Task objective: Provide the data again in its entirety, exactly as given.

Provided data:

────

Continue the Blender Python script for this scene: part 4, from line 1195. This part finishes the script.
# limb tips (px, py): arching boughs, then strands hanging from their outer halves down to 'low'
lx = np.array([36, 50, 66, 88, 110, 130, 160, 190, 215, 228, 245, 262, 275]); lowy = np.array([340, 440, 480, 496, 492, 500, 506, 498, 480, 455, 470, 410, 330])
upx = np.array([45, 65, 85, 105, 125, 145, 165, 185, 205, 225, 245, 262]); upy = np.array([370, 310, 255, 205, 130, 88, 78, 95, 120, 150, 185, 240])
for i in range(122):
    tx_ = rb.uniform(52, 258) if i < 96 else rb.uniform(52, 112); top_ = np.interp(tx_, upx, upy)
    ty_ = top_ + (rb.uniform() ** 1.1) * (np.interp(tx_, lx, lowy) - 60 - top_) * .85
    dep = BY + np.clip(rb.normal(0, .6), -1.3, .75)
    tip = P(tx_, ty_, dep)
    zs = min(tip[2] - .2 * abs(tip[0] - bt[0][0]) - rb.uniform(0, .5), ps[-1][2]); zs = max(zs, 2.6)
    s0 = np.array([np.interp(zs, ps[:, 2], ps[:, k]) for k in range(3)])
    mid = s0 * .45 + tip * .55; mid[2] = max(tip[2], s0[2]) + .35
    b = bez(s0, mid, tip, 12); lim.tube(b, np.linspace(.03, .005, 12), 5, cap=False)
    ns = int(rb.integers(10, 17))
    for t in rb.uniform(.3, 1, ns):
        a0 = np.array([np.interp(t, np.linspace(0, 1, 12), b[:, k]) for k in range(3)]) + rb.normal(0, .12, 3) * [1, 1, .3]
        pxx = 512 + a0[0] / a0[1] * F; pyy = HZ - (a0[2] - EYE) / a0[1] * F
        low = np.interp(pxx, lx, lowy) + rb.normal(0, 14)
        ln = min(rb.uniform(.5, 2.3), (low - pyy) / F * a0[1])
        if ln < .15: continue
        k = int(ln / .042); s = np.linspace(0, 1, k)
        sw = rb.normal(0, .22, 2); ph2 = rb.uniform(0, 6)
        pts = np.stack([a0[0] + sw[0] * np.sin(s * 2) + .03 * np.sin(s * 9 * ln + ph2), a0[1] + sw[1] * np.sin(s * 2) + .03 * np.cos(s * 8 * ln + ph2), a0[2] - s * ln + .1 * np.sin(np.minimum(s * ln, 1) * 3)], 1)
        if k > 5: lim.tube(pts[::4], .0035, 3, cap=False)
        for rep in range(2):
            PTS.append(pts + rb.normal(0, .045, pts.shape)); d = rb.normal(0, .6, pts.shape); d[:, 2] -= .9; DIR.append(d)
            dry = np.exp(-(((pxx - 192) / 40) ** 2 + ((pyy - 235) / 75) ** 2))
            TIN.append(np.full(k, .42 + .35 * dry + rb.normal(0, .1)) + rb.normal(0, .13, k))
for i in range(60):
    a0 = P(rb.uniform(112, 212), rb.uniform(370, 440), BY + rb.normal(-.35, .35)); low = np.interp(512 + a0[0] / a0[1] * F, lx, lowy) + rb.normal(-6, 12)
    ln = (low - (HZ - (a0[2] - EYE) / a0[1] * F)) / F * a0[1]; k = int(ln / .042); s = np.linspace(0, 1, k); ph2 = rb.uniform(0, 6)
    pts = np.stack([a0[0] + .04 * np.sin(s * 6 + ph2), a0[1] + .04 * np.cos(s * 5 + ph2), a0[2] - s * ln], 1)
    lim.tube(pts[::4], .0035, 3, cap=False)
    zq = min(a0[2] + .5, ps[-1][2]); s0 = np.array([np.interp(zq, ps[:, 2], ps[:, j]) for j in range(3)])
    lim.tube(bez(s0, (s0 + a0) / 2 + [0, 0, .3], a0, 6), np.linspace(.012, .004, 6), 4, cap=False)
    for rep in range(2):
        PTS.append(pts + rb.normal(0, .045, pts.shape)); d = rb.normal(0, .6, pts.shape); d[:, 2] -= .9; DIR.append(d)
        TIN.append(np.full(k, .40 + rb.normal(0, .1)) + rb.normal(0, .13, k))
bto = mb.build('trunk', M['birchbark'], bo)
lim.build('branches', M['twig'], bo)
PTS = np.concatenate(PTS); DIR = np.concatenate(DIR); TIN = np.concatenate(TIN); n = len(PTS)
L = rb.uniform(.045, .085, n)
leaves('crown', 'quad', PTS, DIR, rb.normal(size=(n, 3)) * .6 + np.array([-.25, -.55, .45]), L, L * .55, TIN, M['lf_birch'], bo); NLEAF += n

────

Solved exercise:
Continue the Blender Python script for this scene: part 4, from line 1195. This part finishes the script.
# limb tips (px, py): arching boughs, then strands hanging from their outer halves down to 'low'
lx = np.array([36, 50, 66, 88, 110, 130, 160, 190, 215, 228, 245, 262, 275]); lowy = np.array([340, 440, 480, 496, 492, 500, 506, 498, 480, 455, 470, 410, 330])
upx = np.array([45, 65, 85, 105, 125, 145, 165, 185, 205, 225, 245, 262]); upy = np.array([370, 310, 255, 205, 130, 88, 78, 95, 120, 150, 185, 240])
for i in range(122):
    tx_ = rb.uniform(52, 258) if i < 96 else rb.uniform(52, 112); top_ = np.interp(tx_, upx, upy)
    ty_ = top_ + (rb.uniform() ** 1.1) * (np.interp(tx_, lx, lowy) - 60 - top_) * .85
    dep = BY + np.clip(rb.normal(0, .6), -1.3, .75)
    tip = P(tx_, ty_, dep)
    zs = min(tip[2] - .2 * abs(tip[0] - bt[0][0]) - rb.uniform(0, .5), ps[-1][2]); zs = max(zs, 2.6)
    s0 = np.array([np.interp(zs, ps[:, 2], ps[:, k]) for k in range(3)])
    mid = s0 * .45 + tip * .55; mid[2] = max(tip[2], s0[2]) + .35
    b = bez(s0, mid, tip, 12); lim.tube(b, np.linspace(.03, .005, 12), 5, cap=False)
    ns = int(rb.integers(10, 17))
    for t in rb.uniform(.3, 1, ns):
        a0 = np.array([np.interp(t, np.linspace(0, 1, 12), b[:, k]) for k in range(3)]) + rb.normal(0, .12, 3) * [1, 1, .3]
        pxx = 512 + a0[0] / a0[1] * F; pyy = HZ - (a0[2] - EYE) / a0[1] * F
        low = np.interp(pxx, lx, lowy) + rb.normal(0, 14)
        ln = min(rb.uniform(.5, 2.3), (low - pyy) / F * a0[1])
        if ln < .15: continue
        k = int(ln / .042); s = np.linspace(0, 1, k)
        sw = rb.normal(0, .22, 2); ph2 = rb.uniform(0, 6)
        pts = np.stack([a0[0] + sw[0] * np.sin(s * 2) + .03 * np.sin(s * 9 * ln + ph2), a0[1] + sw[1] * np.sin(s * 2) + .03 * np.cos(s * 8 * ln + ph2), a0[2] - s * ln + .1 * np.sin(np.minimum(s * ln, 1) * 3)], 1)
        if k > 5: lim.tube(pts[::4], .0035, 3, cap=False)
        for rep in range(2):
            PTS.append(pts + rb.normal(0, .045, pts.shape)); d = rb.normal(0, .6, pts.shape); d[:, 2] -= .9; DIR.append(d)
            dry = np.exp(-(((pxx - 192) / 40) ** 2 + ((pyy - 235) / 75) ** 2))
            TIN.append(np.full(k, .42 + .35 * dry + rb.normal(0, .1)) + rb.normal(0, .13, k))
for i in range(60):
    a0 = P(rb.uniform(112, 212), rb.uniform(370, 440), BY + rb.normal(-.35, .35)); low = np.interp(512 + a0[0] / a0[1] * F, lx, lowy) + rb.normal(-6, 12)
    ln = (low - (HZ - (a0[2] - EYE) / a0[1] * F)) / F * a0[1]; k = int(ln / .042); s = np.linspace(0, 1, k); ph2 = rb.uniform(0, 6)
    pts = np.stack([a0[0] + .04 * np.sin(s * 6 + ph2), a0[1] + .04 * np.cos(s * 5 + ph2), a0[2] - s * ln], 1)
    lim.tube(pts[::4], .0035, 3, cap=False)
    zq = min(a0[2] + .5, ps[-1][2]); s0 = np.array([np.interp(zq, ps[:, 2], ps[:, j]) for j in range(3)])
    lim.tube(bez(s0, (s0 + a0) / 2 + [0, 0, .3], a0, 6), np.linspace(.012, .004, 6), 4, cap=False)
    for rep in range(2):
        PTS.append(pts + rb.normal(0, .045, pts.shape)); d = rb.normal(0, .6, pts.shape); d[:, 2] -= .9; DIR.append(d)
        TIN.append(np.full(k, .40 + rb.normal(0, .1)) + rb.normal(0, .13, k))
bto = mb.build('trunk', M['birchbark'], bo)
lim.build('branches', M['twig'], bo)
PTS = np.concatenate(PTS); DIR = np.concatenate(DIR); TIN = np.concatenate(TIN); n = len(PTS)
L = rb.uniform(.045, .085, n)
leaves('crown', 'quad', PTS, DIR, rb.normal(size=(n, 3)) * .6 + np.array([-.25, -.55, .45]), L, L * .55, TIN, M['lf_birch'], bo); NLEAF += n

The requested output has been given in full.